Скажете — в лиризм вдарился... Да, поет в душе, да и всегда я творил напевно
, Вы это как же тонко мне уяснили! О<льга> А<лександровна> живет творческим волненьем, но надо еще волею и... покой. Она спешит..., а «служенье Муз не терпит суеты». Ка-кая же нужна выдержка!… и — жертва. О, источник неиссякающий, неупиваемый... — Пушкин! Вечный Учитель. Явление необъяснимое, неповторимое. Кто — Он?!.. Прометей... Чудесного огня свет и жар в Нем... жар не сжигающий, а очищающий. О, помогите мне, внушите ей...! Никто... — Вас нет в «никто»! — не перевел бы «Богомолье», как она.«Заветная мечта, исполнится ли она? — О, Боже, не отринь моленье!… — Да, светлой волею полна, — Создаст живое воплощенье!.. — Исполнена Родным, Родное передаст, — На языке чужом споет про «Богомолье», — Хваление и дар нетленному воздаст — Восторгами души и сладостною болью!..» Опять, будто и стих? Видите, все еще Шмель не стих.
Думаю, что Вы получили «Лу вуа селест». Как Вы находите перевод? Я слышу мой напев, мое
удержано. Литер<атурные> французы оч<ень> довольны и романом, и переводом: «совсем не чувств<уется>, что это перевод!» — пишет редактор нантского двумесячника «Оризон», приславший мне «восхищение». Милый Иван Александрович, не получил ответа на — со случаем — месяца три тому посланное письмо Лютеру! Если можно, помогите дознать, — 1 — цела ли рукопись, 2 — сможет ли Л<ютер> рассчитывать, что его перевод будет приемлем для швейц<арского> изд<ательст>ва? Слыхал, что относятся сурово к н<емца>м, если хотя бы «пятнышки»…! Но Л<ютер> не был н<а>ц<истом>. Что присоветуете? Страшусь, если возьмется за пер<евод> К<андрейя>! о, страшусь!.. Л<ютер>, боюсь, подсушит, «П<ути> Н<ебесные>» надо переводить... женщине! Да, да!.. О<льга> А<лександровна> могла бы... — она живет в «П<утях> Н<ебесных>», как мно-гие... — знаю. Лектриса издат<ельства> «Павуи», на русск<ом> не знающая, но очень «изысканная» и знающая, чего надо требоват<ельному> чит<ателю>, прочтя в верстке, сказала: «я оглушена... свежо, ново, мощно!» Ох, боюсь.Книга вышла в сам<ом> конце летн<его> сезона, из-за забастовки — 3 недели! — брошюровщиков, и «лансирование» [650]

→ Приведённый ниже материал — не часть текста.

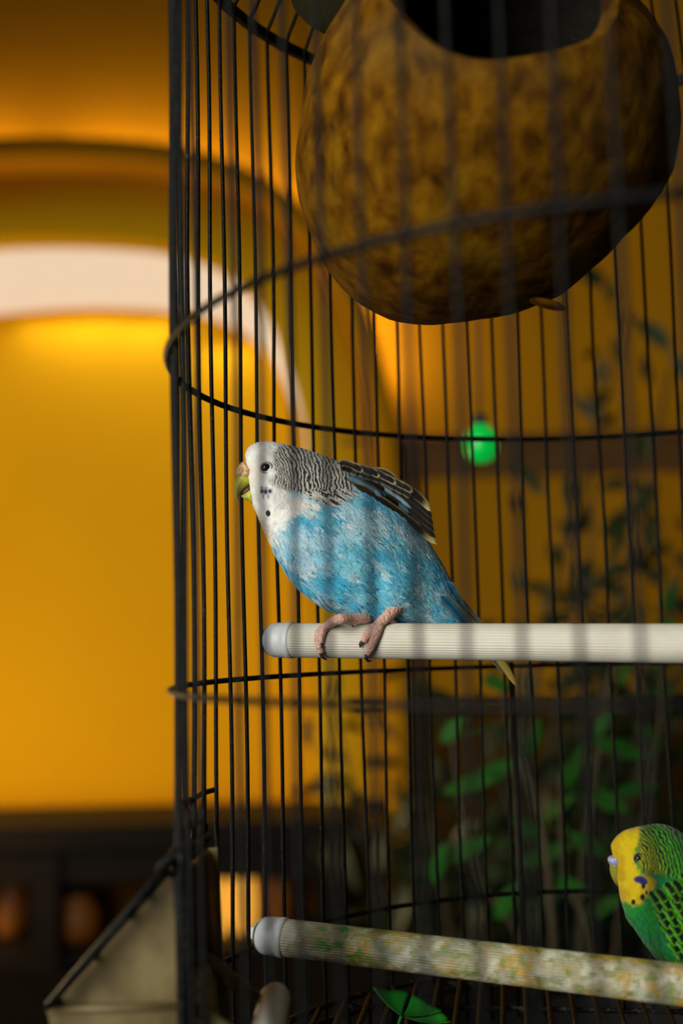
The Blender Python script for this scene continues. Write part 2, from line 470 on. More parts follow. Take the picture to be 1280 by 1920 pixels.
# ------------------------------------------------------------------ the cage
R = 0.15
CX, CY = 0.6403 * R, 2.4988 * R
H = dict(r1=EYE + .579 * R, r2=EYE - .0979 * R, r3=EYE - .7485 * R, r0=EYE + 1.656 * R, fl=EYE - .9526 * R)
cage = empty('bird_cage', (CX, CY, ZTAB))
tag(cage, 'round black wire bird cage holding both budgies', 'cage')
rng = random.Random(3)
def cyl(phi, z, r=R):
    a = math.radians(phi); return Vector((CX + r * math.cos(a), CY + r * math.sin(a), z))
phis = [1.1 + 4.5 * k for k in range(-4, 40)]                       # back and right side up to 176.6 deg
phis += [181.0, 184.2, 187.6, 191.5, 195.5, 200.0, 204.6]
phis += [3.1 + 4.5 * k + 360 for k in range(-33, -5)]
phis = [p for p in phis]
ZLOW = ZTAB + .030
APEX = H['r0'] + 0.125
def dome(phi, t):
    """t 0..1 from the dome's foot ring to the apex"""
    a = t * math.pi / 2
    return cyl(phi, H['r0'] + 0.125 * (0.30 * t + 0.70 * math.sin(a)), R * (1 - t) ** 0.8 * (1 - .10 * t) + .012 * t)
for i, p in enumerate(phis):
    pts = []
    w1, w2 = rng.uniform(-.25, .25), rng.uniform(-.25, .25)
    ph0 = rng.uniform(0, 6.28)
    for k in range(22):
        z = ZLOW + (H['r0'] - ZLOW) * k / 21
        pts.append(cyl(p + w1 * math.sin(ph0 + k * .45) + .5 * w2 * math.sin(ph0 * 2 + k * 0.9), z, R - .0018 + .0004 * math.sin(ph0 + k * .7)))
    for k in range(1, 9): pts.append(dome(p, k / 8))
    MB().tube(pts, 0.00078, 7).build('bar', M['wire'], cage)
def ring(name, z, r, rad, mt, n=120, flat=None):
    pts = [cyl(360 * k / n, z, r) for k in range(n)]
    if flat:
        v, f = [], []
        for k in range(n):
            for (dr, dz) in ((-rad, -flat), (rad, -flat), (rad, flat), (-rad, flat)): v.append(cyl(360 * k / n, z + dz, r + dr))
        for k in range(n):
            for j in range(4): f.append((k * 4 + j, k * 4 + (j + 1) % 4, ((k + 1) % n) * 4 + (j + 1) % 4, ((k + 1) % n) * 4 + j))
        return mesh_obj(name, v, f, mt, cage, smooth=False)
    return MB().tube(pts, rad, 8, closed=True).build(name, mt, cage)
for key in ('r1', 'r2', 'r3'): ring('hoop', H[key], R, 0.0012 if key == 'r1' else 0.00098, M['wire'])
ring('hoop', H['r0'], R + .0004, .0012, M['wire'], flat=.0022)
ring('floor_rim', H['fl'], R - .003, .0013, M['grid'])
ring('floor_rim', H['fl'] - .006, R - .003, .0013, M['grid'])
v, f = lathe([(.016, APEX - .004), (.018, APEX), (.012, APEX + .004), (.004, APEX + .006), (.003, APEX + .014)], 24, (CX, CY, 0)); MB().add(v, f).build('dome_cap', M['wire'], cage)
MB().tube([Vector((CX, CY, APEX + .012)) + Vector((0.016 * math.sin(a), 0, .016 - .016 * math.cos(a))) for a in np.linspace(.2, 6.1, 24)], .0015, 8).build('hanging_ring', M['wire'], cage)
# floor grid, wires running away from the viewer
gd = Vector((.139, 1, 0)).normalized(); gs = Vector((gd.y, -gd.x, 0))
for k in range(-16, 17):
    o = k * .0088 + .0015
    if abs(o) > R - .008: continue
    L = math.sqrt((R - .004) ** 2 - o * o)
    c = Vector((CX, CY, H['fl']))
    MB().tube([c + gs * o + gd * (L * s / 3) for s in (-3, -1, 1, 3)], .0011, 6).build('floor_wire', M['grid'], cage)
for k in range(-4, 5):
    o = k * .031
    if abs(o) > R - .01: continue
    L = math.sqrt((R - .004) ** 2 - o * o)
    c = Vector((CX, CY, H['fl'] - .0022))
    MB().tube([c + gd * o + gs * (L * s) for s in (-1, 0, 1)], .0011, 6).build('cross_wire', M['grid'], cage)
v, f = lathe([(R + .004, ZTAB + .001), (R + .010, ZTAB + .006), (R + .010, ZTAB + .034), (R + .006, ZTAB + .036), (R + .004, ZTAB + .034), (R + .002, ZTAB + .010), (.001, ZTAB + .008)], 72, (CX, CY, 0))
MB().add(v, f).build('tray', M['tray'], cage)
# short wire stub and latch loops above the feeder opening
def cagept(px, py, phi_off=0.0):
    """point on the left side of the cage wall"""
    best = None
    for k in range(0, 900):
        ph = 90 + k * .125
        p = cyl(ph, 1); s = p.x / p.y
        e = abs(s - (px - 640) / FPX)
        if best is None or e < best[0]: best = (e, ph)
    return at(px, py, cyl(best[1], 1).y)
MB().tube(smooth_path([cagept(340, 1509), cagept(360, 1499), cagept(382, 1487), cagept(404, 1480)], 4), .00095, 8).build('latch_wire', M['wire'], cage)
MB().tube(smooth_path([cagept(360, 1502), cagept(364, 1520), cagept(371, 1545)], 4), .0009, 8).build('latch_wire', M['wire'], cage)
hx = [cagept(x, y) for x, y in ((330, 1572), (345, 1563), (358, 1556), (372, 1549), (386, 1543))]
co = []
for i in range(60):
    t = i / 59; a, b = hx[0], hx[-1]
    p = a.lerp(b, t); an = t * 5 * 2 * math.pi
    co.append(p + Vector((0.0004 * math.cos(an), -.0026 * math.cos(an), .0026 * math.sin(an))))
MB().tube(co, .0009, 6).build('hinge_coil', M['wire'], cage)
MB().tube([cyl(98.9, H['r2'] + .002, R - .001), cyl(98.6, H['r3'], R - .001), cyl(98.4, ZLOW, R - .001)], .0015, 8).build('door_post', M['wire'], cage)
# open feeder door: wire frame leaning outwards over the feeder
Yf, Yb_ = .340, .372
d0, d1 = at(327, 1606, Yf), at(90, 1888, Yf)
dv = Vector((0.006, Yb_ - Yf, 0))
fr = [d0, d1, d1 + dv, d0 + dv]
for a, b in ((0, 1), (1, 2), (2, 3), (3, 0)):
    MB().tube([fr[a], fr[a].lerp(fr[b], .5), fr[b]], .0012, 8).build('feeder_door_wire', M['wire'], cage)
for s in (.33, .66): MB().tube([d0 + dv * s, (d0 + d1) / 2 + dv * s, d1 + dv * s], .0008, 6).build('feeder_door_wire', M['wire'], cage)
for s in (.28, .42, .70): MB().tube([d0.lerp(d1, s), d0.lerp(d1, s) + dv], .0010, 6).build('feeder_door_wire', M['wire'], cage)
MB().tube(smooth_path([at(352, 1580, Yf), at(338, 1604, Yf - .002), at(322, 1606, Yf), at(300, 1628, Yf), at(322, 1640, Yf + .002), at(330, 1625, Yf + .003)], 5), .0011, 8).build('feeder_door_wire', M['wire'], cage)
# two stout upright wires beside the opening
for (x0, x1, ph) in ((328, 352, 0), (341, 358, 0)):
    a, b = at(x0, 1590, .343), at(x1, 1960, .343)
    MB().tube([a, a.lerp(b, .5), b], .0013, 8).build('door_frame_wire', M['wire'], cage)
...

изд<ательст>во переносит на сентябрь (м<ожет> б<ыть> изменится все, сезон продлится, 29-го — Мир<ная> Конф<еренция>), когда будут «эталяжи» в центр<альные> магазины Пар<ижа>, с портретом автора и проч., а пока гонит книгу за границу и по провинции... ох, страшусь неуспеха... хотя меня и обнадеживают... запрашивают о праве на «Л<ето> Г<осподне>», «Богом<олье>» — ! — и «Чашу»… — но что изо всего высеется — не вем. Для Англии переводится «Про одну старуху» и «Кам<енный> Век», хотя издатель лишь в туманности... — но переводчица — русская и отлично влад<еющая> англ<ийским> литерат<урным> языком... — «две недели — как оглушенная, не может отделаться»… — и умоляла разрешить ей... — разрешил. В ноябре д<олжен> появиться ром<ан> «История люб<овная>» в друг<ом> фр<анцузском> издат<ельстве>. В сентябре у вас выходит избранный мною «Чехов» [651] — в одн<ом> томе, с моим предисловием — для европ<ейского> читателя — я был счастлив исполнить заветное — сказать им — что такое русский национ<альный> писатель, и почему — в сущн<ости>, «о сущности души русской» — о чем я в 37 г. читал на «Днях Культ<уры>» в Праге, говоря о Пушкине... Чехов открылся мне по-новому! Не расказните меня, великий Мэтр! Умоляю: пришлите Вашу речь о Пушк<ине> — читали в Риге, Берлине... Столько слышал о ней, столько потрясенных! О, пришлите, упьюсь!